• [Given material]

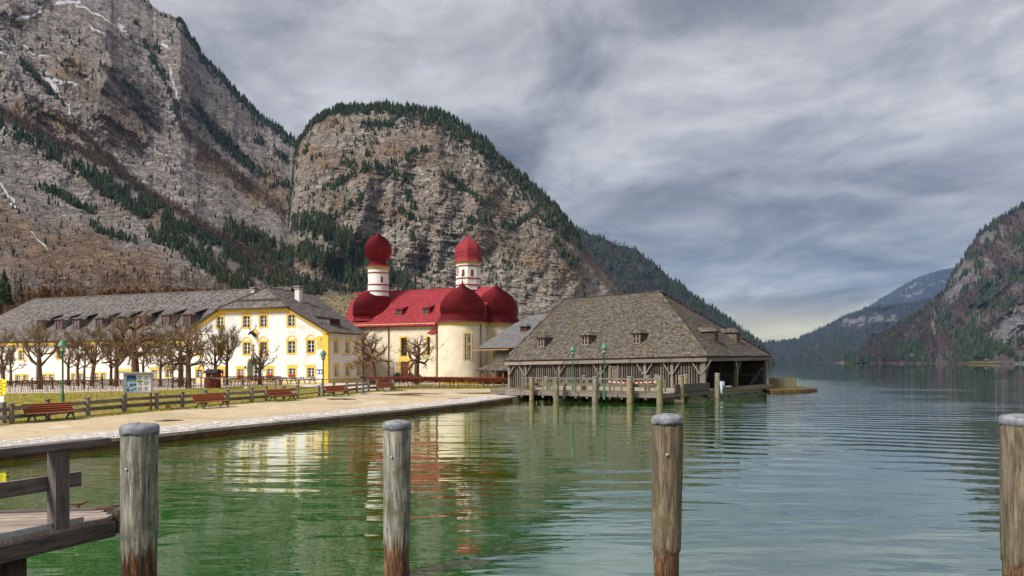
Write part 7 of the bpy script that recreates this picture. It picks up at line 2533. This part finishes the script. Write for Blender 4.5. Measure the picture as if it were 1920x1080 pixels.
# ------------------------------------------------------------------ near jetty at the left
D = Vector((.438, .899, 0)); A_ = Vector((-.985, -.173, 0))
nj = empty('wooden_jetty', (-5.42, 9.22, 0), 0, 'near wooden jetty with dark railing cut off by the left picture edge', 'jetty')
NZ = 1.41
for i in range(44):
    s = .10 + i * .20
    p = -D * s
    z = NZ + random.uniform(-.004, .004)
    e, q, dn = D * .094, A_ * 3.2, Vector((0, 0, -.06))
    t_ = Vector((0, 0, z))
    MB().hexa([p - e + t_ + dn, p - e + q + t_ + dn, p + e + q + t_ + dn, p + e + t_ + dn, p - e + t_, p - e + q + t_, p + e + q + t_, p + e + t_]).build('deck_plank', MT['wood_jetty'], nj)
for i in range(3):
    p = D * (.10 + i * .2)
    MB().beam(p + A_ * (.10 + .22 * i) + Vector((0, 0, NZ - .03)), p + A_ * 3.2 + Vector((0, 0, NZ - .03)), .188, .06).build('deck_plank', MT['wood_jetty'], nj)
MB().beam(Vector((.02, 0, NZ - .16)) + D * .02, -D * 8.8 + Vector((.02, 0, NZ - .16)), .10, .20).build('side_beam', MT['wood_rail'], nj)
MB().beam(A_ * 3.1 + Vector((0, 0, NZ - .16)), A_ * 3.1 - D * 8.8 + Vector((0, 0, NZ - .16)), .10, .20).build('side_beam', MT['wood_rail'], nj)
MB().beam(D * .62 + A_ * .42 + Vector((0, 0, NZ - .10)), D * .62 + A_ * 3.2 + Vector((0, 0, NZ - .10)), .08, .26).build('end_beam', MT['wood_rail'], nj)
MB().beam(D * .50 + A_ * .34 + Vector((.0, 0, NZ - .30)), D * .50 + A_ * .34 + Vector((.0, 0, NZ + .02)), .08, .16).build('end_fender', MT['wood_dark'], nj)
ang = MB()
ang.beam(-D * .30 + A_ * .06 + Vector((0, 0, NZ + .03)), -D * 8 + A_ * .06 + Vector((0, 0, NZ + .03)), .012, .07)
ang.beam(-D * .30 + A_ * .10 + Vector((0, 0, NZ + .006)), -D * 8 + A_ * .10 + Vector((0, 0, NZ + .006)), .09, .010)
ang.build('steel_angle', MT['steel'], nj)
for s in (.576, 2.75, 5.0):
    p = -D * s + A_ * .10
    MB().beam(p + Vector((0, 0, NZ - .02)), p + Vector((0, 0, 2.40)), .185, .17, up=(.438, .899, 0)).build('rail_post', MT['wood_rail'], nj)
    bo = MB()
    for z in (1.52, 1.83, 2.36):
        bo.lathe([(.016, 0), (.016, .02), (0, .022)], tuple(p + D * .02 + Vector((.03, -.095, z))), 6, .5)
    bo.build('bolt', MT['steel'], nj)
    MB().beam(p + Vector((.075, -.02, NZ - .27)), p + Vector((.075, -.02, NZ - .03)), .014, .04, up=(.438, .899, 0)).build('steel_strap', MT['steel'], nj)
MB().beam(Vector((0, 0, 2.44)) + D * .02 + A_ * .08, -D * 7.5 + A_ * .08 + Vector((0, 0, 2.44)), .24, .085).build('top_rail', MT['wood_rail'], nj)
MB().beam(-D * .16 + A_ * .23 + Vector((0, 0, 1.96)), -D * 7.5 + A_ * .23 + Vector((0, 0, 1.96)), .06, .19).build('middle_rail', MT['wood_rail'], nj)
for s in (.8, 4.0, 7.5):
    for k in (.4, 2.8):
        MB().tube([-D * s + A_ * k + Vector((0, 0, -2)), -D * s + A_ * k + Vector((0, 0, NZ - .07))], .14, 10).build('support_pile', MT['wood_dark'], nj)
cp_ = PG(151, 956, NZ)
cl_ = empty('mooring_cleat', (cp_.x, cp_.y, NZ), math.radians(10), 'rusty horn cleat on the near jetty deck beside the railing post', 'cleat')
MB().box((0, 0, .012), (.20, .07, .024)).build('base_plate', MT['rust'], cl_)
MB().tube([(-.03, 0, .02), (-.03, 0, .07)], .018, 6).build('stem', MT['rust'], cl_)
MB().tube([(-.13, 0, .085), (-.05, 0, .085), (.03, 0, .088), (.10, 0, .115)], [.012, .02, .018, .010], 6).build('horn', MT['rust'], cl_)
ra_, rb_ = P(182, 953.5, 9.5), P(231, 947.5, 9.15)
ro = empty('mooring_rod', ra_, 0, 'thin rusty iron rod from the near jetty to the first mooring pile', 'rod')
MB().tube([(0, 0, 0), rb_ - ra_], .013, 6).build('rod', MT['rust'], ro)
MB().lathe([(.02, -.012), (.03, 0), (.02, .012)], (0, 0, 0), 8, .5).build('eye', MT['rust'], ro)

# ------------------------------------------------------------------ four mooring piles in the foreground
def mooring_pile(px, top_py, Y, r, label, base, pale, zw, seed, lean=0.0, step=None):
    p = P(px, 700, Y)
    top = EYE - (top_py - HY) * Y / F
    o = empty('mooring_pile', (p.x, p.y, 0), 0, label, 'pile', 'mooring piles in the foreground')
    nA, nZ = 56, 90
    zs = np.linspace(-1.2, top - .10, nZ)
    a = np.linspace(0, 2 * pi, nA, endpoint=False)
    A2, Z2 = np.meshgrid(a, zs)
    ca, sa = np.cos(A2), np.sin(A2)
    flute = fbm(A2 * 9 + seed, Z2 * .5, 4, seed, .65)
    # wrap the seam to the back of the pile
    rr = r * (1 + .11 * (flute - .5) + .10 * (fbm(A2 * 1.0, Z2 * .7 + seed, 3, seed + 3) - .5))
    rr = rr - r * .075 * sstep(.86, .97, ridged(A2 * 3.1 + seed, Z2 * .22 + .3 * fbm(A2, Z2, 2, seed), 2, seed + 40))
    rr = rr * (1 - .018 * (top - Z2))
    low = sstep(zw + .30, zw - .35, Z2)
    rr = rr * (1 - low * (.05 + .16 * (fbm(A2 * 7, Z2 * 1.6, 3, seed + 9) - .35)))
    if step:
        zt = step + .05 * np.sin(A2 * 5) + .12 * (fbm(A2 * 2.0, Z2 * 0, 2, seed + 5) - .5)
        rr = np.where(Z2 < zt, rr * .90, rr)
    lx = lean * (top - Z2)
    V = np.column_stack([(rr * ca + lx).ravel(), (rr * sa).ravel(), Z2.ravel()])
    idx = np.arange(nA * nZ).reshape(nZ, nA)
    q = np.stack([idx[:-1], np.roll(idx[:-1], -1, 1), np.roll(idx[1:], -1, 1), idx[1:]], -1).reshape(-1, 4)
    me = np_mesh('shaft', V, q, pile_mat('pile_wood_%d' % seed, zw, base, pale, seed), smooth=True)
    # seam at the far side
    link('shaft', me, o, rz=pi / 2)
    me2 = o.children[0]
    me2.rotation_euler = (0, 0, pi / 2)
    # crumpled zinc cap
    nC, nR = 44, 14
    pr = [(r * .985, top - .125), (r * 1.03, top - .12), (r * 1.045, top - .08), (r * 1.04, top - .035), (r * .99, top - .012), (r * .88, top + .004), (r * .66, top + .018), (r * .42, top + .026), (r * .2, top + .03), (0.001, top + .031)]
    pr = np.array(pr)
    ac = np.linspace(0, 2 * pi, nC, endpoint=False)
    R2 = pr[:, 0][:, None] * np.ones(nC); Zc = pr[:, 1][:, None] * np.ones(nC)
    w = fbm(np.cos(ac)[None] * 2.2 + pr[:, 0][:, None] * 6 + seed, np.sin(ac)[None] * 2.2 + pr[:, 1][:, None] * 5, 3, seed + 20) - .5
    R2 = R2 * (1 + .05 * w * (pr[:, 0] > .02)[:, None]); Zc = Zc + .04 * w * (1 + (pr[:, 1] < top - .12)[:, None] * .9)
    Vc = np.column_stack([(R2 * np.cos(ac)).ravel(), (R2 * np.sin(ac)).ravel(), Zc.ravel()])
    ix = np.arange(nC * len(pr)).reshape(len(pr), nC)
    qc = np.stack([ix[:-1], np.roll(ix[:-1], -1, 1), np.roll(ix[1:], -1, 1), ix[1:]], -1).reshape(-1, 4)
    link('zinc_cap', np_mesh('zinc_cap', Vc, qc, MT['zinc'], np.full(len(qc), .5), smooth=True), o)
    MB().lathe([(.02, 0), (.02, .015), (.008, .025), (0, .026)], (-.05, -r * .99, top - .55), 8, .5).build('bolt', MT['steel'], o)
    return o


mooring_pile(262, 797, 8.9, .2225, 'leftmost foreground mooring pile, pale and streaked, beside the near jetty', (.20, .185, .150), (.44, .415, .345), 1.06, 1)
mooring_pile(744.5, 791, 11.1, .2225, 'second foreground mooring pile from the left, slimmest in view', (.20, .185, .150), (.44, .415, .345), .60, 2)
mooring_pile(1251, 780, 10.1, .2225, 'third foreground mooring pile, brown with dented dark grey cap and split foot', (.115, .085, .050), (.26, .20, .125), .70, 3, .022, .72)
mooring_pile(1911, 780, 9.6, .2325, 'rightmost foreground mooring pile, cut off by the right picture edge', (.115, .088, .055), (.25, .20, .13), .62, 4, 0, .70)

# clearing with a hut on the far shore
fm = [P(a, b, Y) for a, b, Y in ((1800, 680.9, 1500), (1866, 680.9, 1460), (1864, 678.2, 1470), (1850, 677.2, 1480), (1832, 678.3, 1490))]
mb = MB(); mb.prism([p + Vector((0, -14, 0)) for p in fm], (0, 30, 0), .5)
tag(mb.build('shore_meadow', MT['moss_top']), kind='structure')
p = P(1848, 678.2, 1440)
hu = empty('far_hut', p, math.radians(15), 'tiny dark hut on the yellow clearing across the lake', 'hut')
MB().box((0, 0, 1.5), (9, 6, 3.4)).build('wall', MT['wood_dark'], hu)
mb = MB(); mb.prism([(-5, -3.6, 3.1), (5, -3.6, 3.1), (5, 0, 5.4), (-5, 0, 5.4)], (0, .3, .3), .5); mb.prism([(-5, 3.6, 3.1), (5, 3.6, 3.1), (5, 0, 5.4), (-5, 0, 5.4)], (0, -.3, .3), .5); mb.build('roof', MT['sheet_grey'], hu)

# ------------------------------------------------------------------ air over the lake
hz = MB(); hz.box((0, 5200, 690), (24000, 11400, 1500))
hm = bpy.data.materials.new('lake_haze'); hm.use_nodes = True
ht = hm.node_tree; ht.nodes.clear()
pv = N(ht, 'ShaderNodeVolumePrincipled'); setin(pv, Density=0.000030, Anisotropy=0.0)
pv.inputs['Color'].default_value = (0.30, 0.54, 1.0, 1)
ho = N(ht, 'ShaderNodeOutputMaterial'); ht.links.new(pv.outputs[0], ho.inputs['Volume'])
haze = tag(hz.build('haze', hm), kind='stuff')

• [Work to do] Make a copy of each line that contains the string "picture".

• [Response to the task]
Write part 7 of the bpy script that recreates this picture. It picks up at line 2533. This part finishes the script. Write for Blender 4.5. Measure the picture as if it were 1920x1080 pixels.
nj = empty('wooden_jetty', (-5.42, 9.22, 0), 0, 'near wooden jetty with dark railing cut off by the left picture edge', 'jetty')
mooring_pile(1911, 780, 9.6, .2325, 'rightmost foreground mooring pile, cut off by the right picture edge', (.115, .088, .055), (.25, .20, .13), .62, 4, 0, .70)